Sahi bu durumdaki milletvekillerimiz kendilerini seçen,TBMM’ye gönderen, onların oyları ile maaş alıp görev yapan seçmenini ne olarak görüyor? Onların sayesinde vekil olduklarını, onların sayesinde maaş alıp evlerine ekmek götürdüklerini, onların oylarının karşılığı onlara karşı vefa borçları olduklarını hiç düşünmüyorlar mı, yoksa adam sende oyunu alma dışında milleti adam yerine koymaya değmez, benim amirim onlar değil, liderim, grubum mu diyorlar.
Umuyorum böyle demiyorlardır ama; görünüşe bakarsak özellikle son seçimlerin üzerinden bir yıla yakın zaman geçmesine rağmen seçim öncesi sözlerini unutan vekillerimize bakarsak hayıflanmamak,üzülmemek, böyle demiyorlar demek zor bir durum.
Olması gereken bu mu elbette değil. Adı üstünde aslolan millet yani seçmen, vekil ise seçildiği andan itibaren kendisini oyları ile oraya gönderen seçmeni yani milleti unutmaması gereken vekillerdir.

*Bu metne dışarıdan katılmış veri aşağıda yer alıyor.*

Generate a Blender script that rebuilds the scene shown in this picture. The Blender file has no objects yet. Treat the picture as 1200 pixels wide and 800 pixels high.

Vekiller seçim öncesi olduğu gibi seçildikten sonrada dağ bayır, çarşı pazar, sivil toplum gezseler, ziyaret etseler veli nimetleri olan seçmenlerinin kaygılarını, taleplerini, tavsiyelerini alsalar neyi kaybederler. İnanın hiçbir şey kaybetmezler, bilakis kazanırlar.